-- start Input records --

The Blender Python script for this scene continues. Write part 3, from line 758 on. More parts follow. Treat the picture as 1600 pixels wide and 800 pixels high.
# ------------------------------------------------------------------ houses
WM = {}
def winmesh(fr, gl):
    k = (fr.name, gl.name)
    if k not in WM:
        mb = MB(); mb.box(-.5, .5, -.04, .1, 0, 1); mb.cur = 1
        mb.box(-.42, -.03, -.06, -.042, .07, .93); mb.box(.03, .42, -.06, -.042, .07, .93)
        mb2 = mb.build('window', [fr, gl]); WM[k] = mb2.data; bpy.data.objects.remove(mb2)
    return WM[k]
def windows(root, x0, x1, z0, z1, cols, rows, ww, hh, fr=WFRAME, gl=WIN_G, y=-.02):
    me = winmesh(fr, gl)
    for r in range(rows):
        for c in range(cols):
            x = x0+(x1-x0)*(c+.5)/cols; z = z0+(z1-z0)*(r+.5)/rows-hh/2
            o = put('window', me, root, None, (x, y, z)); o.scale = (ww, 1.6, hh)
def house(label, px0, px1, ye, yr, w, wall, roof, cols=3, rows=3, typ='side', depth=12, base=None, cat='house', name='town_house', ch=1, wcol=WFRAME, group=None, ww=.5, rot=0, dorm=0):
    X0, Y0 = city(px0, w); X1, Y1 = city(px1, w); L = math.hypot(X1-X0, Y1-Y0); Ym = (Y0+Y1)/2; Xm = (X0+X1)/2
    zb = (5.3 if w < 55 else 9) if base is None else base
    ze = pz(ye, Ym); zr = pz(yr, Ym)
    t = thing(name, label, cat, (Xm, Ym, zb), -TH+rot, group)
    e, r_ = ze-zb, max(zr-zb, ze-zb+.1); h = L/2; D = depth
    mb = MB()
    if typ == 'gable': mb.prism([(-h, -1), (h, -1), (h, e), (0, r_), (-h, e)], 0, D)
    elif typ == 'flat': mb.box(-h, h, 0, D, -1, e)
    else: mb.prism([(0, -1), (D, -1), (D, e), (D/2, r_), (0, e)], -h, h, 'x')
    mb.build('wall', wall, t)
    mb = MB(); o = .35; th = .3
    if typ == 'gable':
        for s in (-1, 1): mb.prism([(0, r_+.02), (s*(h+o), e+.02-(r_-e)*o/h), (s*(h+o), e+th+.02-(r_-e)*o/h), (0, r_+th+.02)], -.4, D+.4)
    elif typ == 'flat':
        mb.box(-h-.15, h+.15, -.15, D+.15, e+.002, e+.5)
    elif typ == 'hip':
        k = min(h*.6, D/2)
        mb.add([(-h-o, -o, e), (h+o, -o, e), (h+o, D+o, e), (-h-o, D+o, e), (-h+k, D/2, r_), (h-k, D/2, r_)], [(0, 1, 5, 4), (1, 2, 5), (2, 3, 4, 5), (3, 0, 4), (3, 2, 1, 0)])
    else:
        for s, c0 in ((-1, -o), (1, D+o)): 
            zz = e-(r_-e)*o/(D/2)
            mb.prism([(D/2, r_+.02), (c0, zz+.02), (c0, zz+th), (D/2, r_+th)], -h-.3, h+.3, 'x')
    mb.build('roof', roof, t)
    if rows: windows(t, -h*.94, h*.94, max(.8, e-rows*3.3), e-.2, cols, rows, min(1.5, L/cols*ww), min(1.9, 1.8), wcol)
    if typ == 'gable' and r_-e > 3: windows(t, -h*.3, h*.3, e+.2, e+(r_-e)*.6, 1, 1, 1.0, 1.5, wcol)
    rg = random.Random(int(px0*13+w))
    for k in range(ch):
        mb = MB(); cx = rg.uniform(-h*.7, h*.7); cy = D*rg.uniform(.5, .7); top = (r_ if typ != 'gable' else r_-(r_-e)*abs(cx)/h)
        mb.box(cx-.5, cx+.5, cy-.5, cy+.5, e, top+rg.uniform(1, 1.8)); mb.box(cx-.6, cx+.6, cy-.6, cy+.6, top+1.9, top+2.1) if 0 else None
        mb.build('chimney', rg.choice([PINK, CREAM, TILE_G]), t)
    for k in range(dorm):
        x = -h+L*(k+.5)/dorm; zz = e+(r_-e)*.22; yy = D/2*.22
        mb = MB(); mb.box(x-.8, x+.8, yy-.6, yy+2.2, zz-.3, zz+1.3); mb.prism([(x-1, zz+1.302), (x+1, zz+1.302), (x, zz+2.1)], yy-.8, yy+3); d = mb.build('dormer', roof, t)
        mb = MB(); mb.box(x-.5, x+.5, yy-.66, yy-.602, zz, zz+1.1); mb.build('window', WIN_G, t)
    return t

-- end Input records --
-- start Input records --

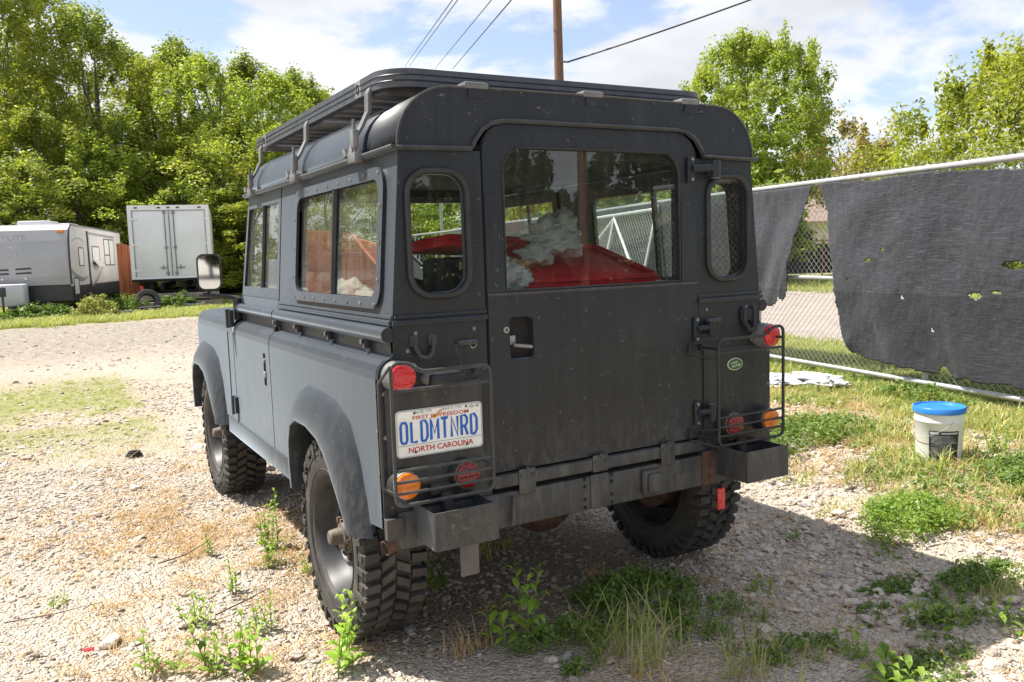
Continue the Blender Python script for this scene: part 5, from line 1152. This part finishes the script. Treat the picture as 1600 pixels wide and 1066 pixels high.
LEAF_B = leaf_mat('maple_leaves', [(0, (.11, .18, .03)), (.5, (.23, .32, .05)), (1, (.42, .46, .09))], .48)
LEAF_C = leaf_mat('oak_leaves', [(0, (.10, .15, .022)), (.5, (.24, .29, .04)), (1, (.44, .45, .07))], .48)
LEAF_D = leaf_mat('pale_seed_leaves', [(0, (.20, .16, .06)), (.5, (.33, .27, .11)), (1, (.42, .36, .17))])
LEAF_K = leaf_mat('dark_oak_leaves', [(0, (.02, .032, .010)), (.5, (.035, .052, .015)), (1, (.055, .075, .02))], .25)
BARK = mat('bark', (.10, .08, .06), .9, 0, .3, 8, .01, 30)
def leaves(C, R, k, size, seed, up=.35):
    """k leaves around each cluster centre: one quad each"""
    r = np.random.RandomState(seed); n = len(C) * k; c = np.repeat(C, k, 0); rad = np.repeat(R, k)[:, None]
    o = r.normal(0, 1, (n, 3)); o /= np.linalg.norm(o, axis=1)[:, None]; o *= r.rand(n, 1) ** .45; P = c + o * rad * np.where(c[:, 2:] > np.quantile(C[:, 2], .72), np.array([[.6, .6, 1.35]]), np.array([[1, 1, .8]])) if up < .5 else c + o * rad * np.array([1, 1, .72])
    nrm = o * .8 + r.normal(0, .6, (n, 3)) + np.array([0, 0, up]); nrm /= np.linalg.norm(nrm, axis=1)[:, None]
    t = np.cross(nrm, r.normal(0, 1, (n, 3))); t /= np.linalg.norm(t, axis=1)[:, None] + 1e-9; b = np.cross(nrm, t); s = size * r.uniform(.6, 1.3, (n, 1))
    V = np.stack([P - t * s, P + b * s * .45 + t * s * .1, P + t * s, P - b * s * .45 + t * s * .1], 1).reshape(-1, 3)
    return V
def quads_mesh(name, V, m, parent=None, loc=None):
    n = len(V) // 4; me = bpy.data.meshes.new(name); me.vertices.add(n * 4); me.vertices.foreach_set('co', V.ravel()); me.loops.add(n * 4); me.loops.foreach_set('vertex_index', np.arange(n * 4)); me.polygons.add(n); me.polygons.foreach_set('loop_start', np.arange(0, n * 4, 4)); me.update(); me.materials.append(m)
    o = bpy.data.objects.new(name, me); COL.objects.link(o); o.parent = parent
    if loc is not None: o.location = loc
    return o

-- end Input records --
-- start Input records --

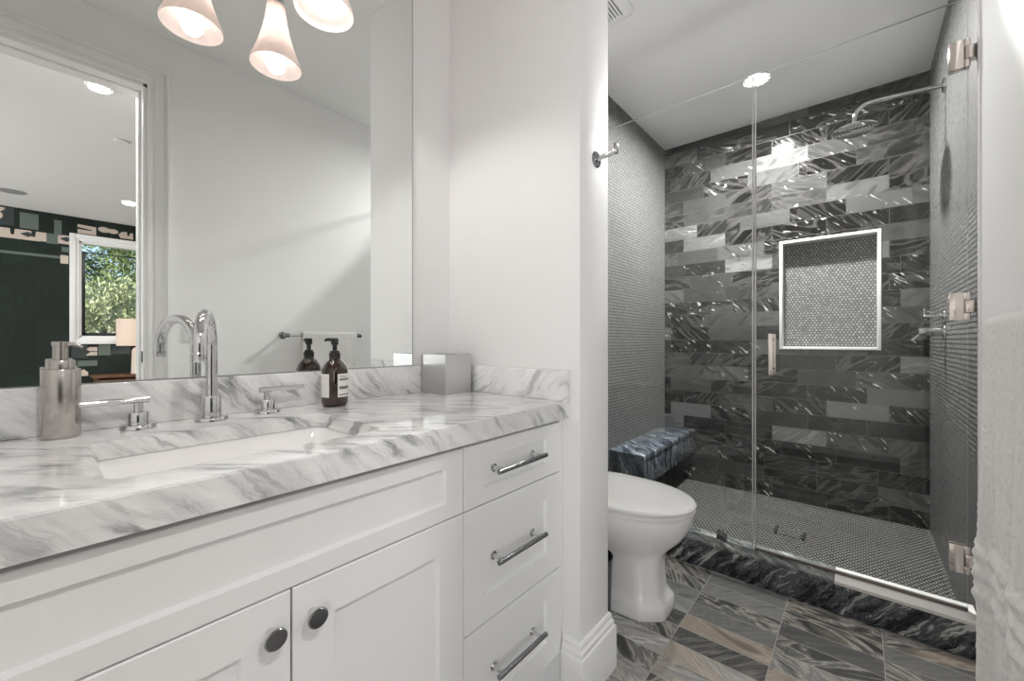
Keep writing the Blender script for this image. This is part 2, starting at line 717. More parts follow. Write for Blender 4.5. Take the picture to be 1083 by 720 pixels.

-- end Input records --

> **Task requirements**: Select the lines from the entries that include the word "Python".

> **Answer for the task**:
The Blender Python script for this scene continues. Write part 3, from line 758 on. More parts follow. Treat the picture as 1600 pixels wide and 800 pixels high.
Continue the Blender Python script for this scene: part 5, from line 1152. This part finishes the script. Treat the picture as 1600 pixels wide and 1066 pixels high.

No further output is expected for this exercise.